Post written by
Daniel Wesley
I am the founder of CreditLoan.com, a business I bootstrapped from a $5,000 tax return to an 8 figure exit in 2011
I didn’t have much in terms of financial reserves when I first started my business, and it was difficult to find a lender because of my sparse credit history. Ultimately, I ended up using my personal credit cards to pay for my company’s online advertising.
Using credit was a no-brainer for me because my revenue exceeded my marketing costs. I knew the cards would be paid off within the month. But, for businesses with inconsistent revenue, using credit cards can be a risky play. You could end up jeopardizing your personal and business credit scores and paying a lot in interest.
For businesses with a fluctuating sales cycle, depending on a credit card can be a high-risk venture if they don’t plan correctly. Others might be unaware of the benefits of utilizing a card or they might be too intimidated by the potential risk factors. But there are cases in which using a credit card makes sense and can benefit your company.
How To Select A Business Credit Card
I’ve always been scrappy when it comes to using my business credit cards. Carefully selecting a credit agreement with the right attributes can help a business stay financially solvent, and it can even provide some extra perks.
First, make sure to evaluate the interest rates and introductory periods. For example, it can be useful to know whether the card has an introductory period for a zero interest annual percent rate (APR) in addition to its normal interest rate. If you know your business has a short window to get up and running and a credit card is your only funding option, you might want to go with a card that delays high interest charges. This limits your debt to actual expenses while you work to pay down your balance.

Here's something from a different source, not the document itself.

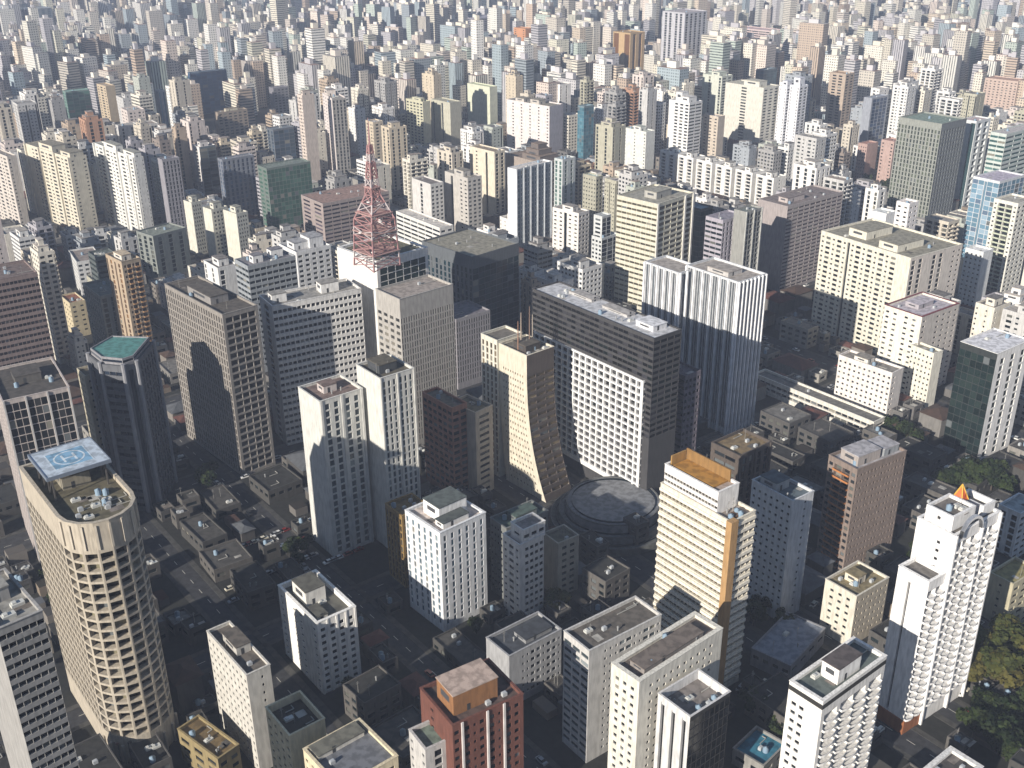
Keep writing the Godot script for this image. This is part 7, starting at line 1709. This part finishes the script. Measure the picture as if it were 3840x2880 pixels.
	low_building("low red tiled-roofed building right of the slim orange tower", [-196.4, -565.5, 35.1, 6.6, 6.5, 7.0], "7c7266", "5a3830", true)
	low_building("low pale flat-roofed building right of the dark ladder tower", [180.0, -567.4, 37.1, 8.5, 5.1, 7.0], "958f82", "6c6a66", false)
	low_building("low dark flat-roofed building right of the grey-green ribbed block", [-217.4, -574.5, 41.2, 14.1, 16.9, 5.6], "7c7266", "30302e", false)
	low_building("low grey flat-roofed building left of the big cream slab", [173.9, -586.7, 38.9, 7.6, 6.0, 7.0], "66635f", "484643", false)
	low_building("low red tiled-roofed building in front of the white-capped slim block", [275.7, -587.1, 39.6, 19.7, 14.8, 8.3], "958f82", "5a3830", true)
	low_building("low grey flat-roofed building right of the dark ladder tower", [162.4, -588.0, 38.3, 6.9, 6.9, 7.0], "77736c", "484643", false)
	low_building("low pale flat-roofed building right of the dark teal side block", [-202.1, -588.5, 39.0, 16.8, 9.0, 6.3], "8a847a", "6c6a66", false)
	low_building("low grey sheet-roofed building in front of the dark ladder tower", [148.6, -593.0, 35.8, 8.6, 5.8, 4.5], "958f82", "55585c", true)
	low_building("low pale flat-roofed building right of the violet box tower", [170.1, -595.6, 37.8, 6.9, 7.1, 7.0], "7c7266", "6c6a66", false)
	low_building("low brown tiled-roofed building right of the dark ladder tower", [154.6, -597.8, 37.6, 6.8, 6.0, 7.0], "7c7266", "47362c", true)
	low_building("low dark flat-roofed building left of the beige banded tower", [62.2, -604.5, 41.9, 13.9, 16.1, 8.4], "66635f", "30302e", false)
	low_building("low grey flat-roofed building left of the white-capped slim block", [263.6, -605.4, 38.0, 14.7, 15.1, 11.6], "958f82", "484643", false)
	low_building("low red tiled-roofed building right of the dark ladder tower", [162.1, -606.0, 35.3, 16.9, 14.7, 12.0], "66635f", "5a3830", true)
	low_building("low brown tiled-roofed building right of the violet box tower", [174.9, -617.4, 36.3, 12.0, 16.2, 12.7], "77736c", "47362c", true)
	low_building("low dark flat-roofed building in front of the mauve louvred slab", [193.9, -628.5, 40.5, 12.9, 11.2, 6.4], "77736c", "30302e", false)
	low_building("low red tiled-roofed building behind the white-capped slim block", [297.1, -630.4, 35.4, 12.7, 12.6, 5.4], "77736c", "5a3830", true)
	low_building("low pale flat-roofed building in front of the green-striped block", [-227.5, -646.2, 35.6, 13.7, 10.2, 12.9], "7c7266", "6c6a66", false)
	low_building("low brown tiled-roofed building left of the green-striped block", [-255.4, -680.2, 34.1, 10.7, 10.2, 8.2], "958f82", "47362c", true)
	low_building("low red tiled-roofed building behind the low white grid block", [-307.8, -690.1, 34.6, 15.3, 11.8, 9.3], "7c7266", "5a3830", true)
	low_building("low red tiled-roofed building left of the white seam block", [-0.6, -716.8, 34.8, 10.8, 15.4, 8.5], "8a847a", "5a3830", true)
	low_building("low dark flat-roofed building in front of the red-brown mast-side block", [-115.8, -732.2, 34.5, 15.4, 16.8, 9.9], "66635f", "30302e", false)
	low_building("low red tiled-roofed building in front of the right white high-rise", [-320.5, -732.8, 37.8, 15.0, 9.5, 7.6], "7c7266", "5a3830", true)
	low_building("low pale flat-roofed building right of the white seam block", [60.1, -740.7, 34.8, 8.3, 8.5, 6.3], "77736c", "6c6a66", false)
	low_building("low dark flat-roofed building left of the lavender shade tower", [-278.8, -745.9, 34.6, 21.1, 16.7, 12.9], "958f82", "30302e", false)
	low_building("low grey flat-roofed building left of the twin-striped tower", [-98.7, -749.9, 37.6, 15.6, 13.0, 9.0], "66635f", "484643", false)
	low_building("low grey flat-roofed building left of the right white high-rise", [-334.2, -754.2, 36.4, 20.5, 13.9, 6.1], "958f82", "484643", false)
	low_building("low grey flat-roofed building right of the red-brown mast-side block", [-88.5, -761.6, 37.3, 14.3, 11.7, 8.8], "7c7266", "484643", false)
	low_building("low pale flat-roofed building in front of the lavender shade tower", [-245.2, -770.3, 35.2, 11.3, 12.7, 8.4], "7c7266", "6c6a66", false)
	low_building("low grey sheet-roofed building in front of the right white high-rise", [-300.1, -777.2, 37.8, 15.5, 12.7, 9.0], "66635f", "55585c", true)
	low_building("low grey sheet-roofed building in front of the left cream high-rise", [-360.4, -782.6, 38.9, 11.9, 15.0, 11.8], "77736c", "55585c", true)
	low_building("low brown tiled-roofed building right of the recessed beige tower", [-11.3, -794.7, 36.1, 20.6, 13.7, 6.9], "7c7266", "47362c", true)
	low_building("low grey flat-roofed building in front of the left cream high-rise", [-342.8, -796.2, 40.7, 9.3, 8.4, 5.5], "958f82", "484643", false)
	low_building("low pale flat-roofed building in front of the second steel-blue tower", [35.2, -799.1, 35.0, 15.1, 9.5, 12.9], "66635f", "6c6a66", false)
	low_building("low dark flat-roofed building in front of the pinkish edge high-rise", [-400.7, -805.4, 36.9, 16.5, 15.2, 6.5], "77736c", "30302e", false)
	low_building("low grey flat-roofed building in front of the first white row tower", [197.0, -817.6, 40.6, 19.2, 13.2, 9.8], "958f82", "484643", false)
	low_building("low brown tiled-roofed building in front of the sandy twin-flank block", [-4.0, -818.7, 39.2, 9.7, 10.4, 6.8], "8a847a", "47362c", true)
	low_building("low grey flat-roofed building right of the right white high-rise", [-283.1, -819.5, 36.7, 10.7, 16.9, 9.7], "66635f", "484643", false)
	low_building("low red tiled-roofed building in front of the dark slate tower", [-210.2, -822.4, 39.7, 12.2, 9.4, 5.3], "77736c", "5a3830", true)
	low_building("low dark flat-roofed building left of the first white row tower", [170.8, -823.8, 35.2, 17.2, 12.7, 12.4], "7c7266", "30302e", false)
	low_building("low pale flat-roofed building right of the red-brown mast-side block", [-93.0, -832.0, 39.2, 18.5, 10.6, 8.4], "8a847a", "6c6a66", false)
	low_building("low grey flat-roofed building behind the right white high-rise", [-294.2, -834.8, 35.6, 13.1, 11.8, 8.5], "958f82", "484643", false)
	low_building("low red tiled-roofed building in front of the dark framed tower", [356.6, -840.9, 38.3, 14.3, 10.0, 9.0], "77736c", "5a3830", true)
	low_building("low brown tiled-roofed building left of the second white row tower", [168.7, -853.6, 41.3, 15.0, 13.0, 9.2], "7c7266", "47362c", true)
	low_building("low dark flat-roofed building left of the sandy twin-flank block", [-89.2, -860.3, 36.2, 20.5, 12.2, 7.4], "7c7266", "30302e", false)
	low_building("low brown tiled-roofed building in front of the third white row tower", [157.4, -868.5, 35.0, 14.5, 10.1, 9.9], "8a847a", "47362c", true)
	low_building("low red tiled-roofed building behind the dark slate tower", [-250.3, -870.8, 41.4, 11.0, 16.7, 9.3], "958f82", "5a3830", true)
	low_building("low red tiled-roofed building behind the pinkish edge high-rise", [-408.9, -879.0, 35.8, 19.4, 16.9, 9.2], "8a847a", "5a3830", true)
	low_building("low dark flat-roofed building behind the red-brown mast-side block", [-102.4, -880.0, 37.8, 12.5, 12.3, 9.5], "7c7266", "30302e", false)
	low_building("low brown tiled-roofed building left of the sandy twin-flank block", [-88.1, -889.5, 34.8, 20.4, 9.6, 5.3], "66635f", "47362c", true)
	low_building("low pale flat-roofed building in front of the white ladder tower", [-249.4, -901.3, 36.7, 15.7, 11.2, 8.7], "77736c", "6c6a66", false)
	low_building("low red tiled-roofed building in front of the fifth white row tower", [131.1, -902.7, 36.0, 14.2, 16.8, 6.9], "8a847a", "5a3830", true)
	low_building("low grey sheet-roofed building right of the slim rosy tower", [-127.7, -912.8, 34.7, 20.7, 14.0, 11.7], "958f82", "55585c", true)
	low_building("low pale flat-roofed building in front of the slim rosy tower", [-158.6, -916.5, 35.6, 19.8, 12.0, 8.8], "958f82", "6c6a66", false)
	low_building("low grey sheet-roofed building in front of the last white row tower", [122.1, -919.4, 36.9, 18.0, 9.5, 12.3], "77736c", "55585c", true)
	low_building("low grey flat-roofed building in front of the last white row tower", [135.3, -929.0, 40.5, 21.3, 10.3, 6.7], "8a847a", "484643", false)
	low_building("low grey flat-roofed building in front of the pale pink tower", [-140.3, -956.0, 36.1, 15.3, 14.6, 9.3], "958f82", "484643", false)
	low_building("low pale flat-roofed building right of the slim rosy tower", [-165.5, -960.9, 39.9, 11.3, 5.5, 9.5], "958f82", "6c6a66", false)
	low_building("low pale flat-roofed building in front of the teal glass tower", [67.8, -988.1, 36.8, 18.2, 10.4, 8.4], "7c7266", "6c6a66", false)
	low_building("low grey flat-roofed building right of the stained cream block", [139.4, -991.7, 37.4, 21.8, 16.4, 12.8], "7c7266", "484643", false)
	low_building("low red tiled-roofed building behind the pale pink tower", [-151.3, -1005.6, 37.9, 20.0, 10.8, 12.9], "958f82", "5a3830", true)
	low_building("low grey flat-roofed building left of the teal glass tower", [55.8, -1032.5, 39.1, 14.6, 10.8, 9.2], "66635f", "484643", false)
	low_building("low red tiled-roofed building behind the plain beige tower", [219.0, -1049.2, 34.3, 15.3, 12.4, 12.5], "7c7266", "5a3830", true)
	low_building("low brown tiled-roofed building left of the long pink slab", [-10.8, -1085.2, 41.4, 21.8, 9.2, 7.7], "77736c", "47362c", true)
	low_building("low pale flat-roofed building left of the brown stepped block", [-325.4, -1134.3, 36.3, 16.4, 13.2, 11.8], "958f82", "6c6a66", false)
	greenery()
	traffic()
	for f in [[-131.0, -243.0, 38.0, 48.0, 24.0], [-172.0, -386.0, 20.0, 36.0, 26.0], [6.2, -392.0, 40.0, 46.0, 17.0], [10.0, -379.0, 38.0, 56.0, 60.0], [120.5, -256.0, 35.0, 14.0, 32.0], [49.0, -390.0, 38.0, 72.0, 8.0]]:
		footprints.append([f[0], f[1], deg_to_rad(f[2]), f[3], f[4], 1.5])
	for s in CARLIST:
		if s[4] > 14.0:
			footprints.append([s[0], s[1], atan2(-(s[2] - s[0]), -(s[3] - s[1])), Vector2(s[0] - s[2], s[1] - s[3]).length(), 14.0, 2.0])
	infill()
	far_city()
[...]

It’s also important to watch out for annual fees. Some cards have very low interest rates but might require you to pay an annual fee. Sometimes, though, it can be beneficial to pay the fee in order to get that low rate. The savings of a low monthly APR could very well pay for the annual fee.
Cash-back rewards programs can also be hidden gems for businesses to utilize. We earned a lot of points quickly when we used a rewards card to pay for our operating expenses. That way, when we moved into a commercial office space, we were able to use our points to pay for new furniture.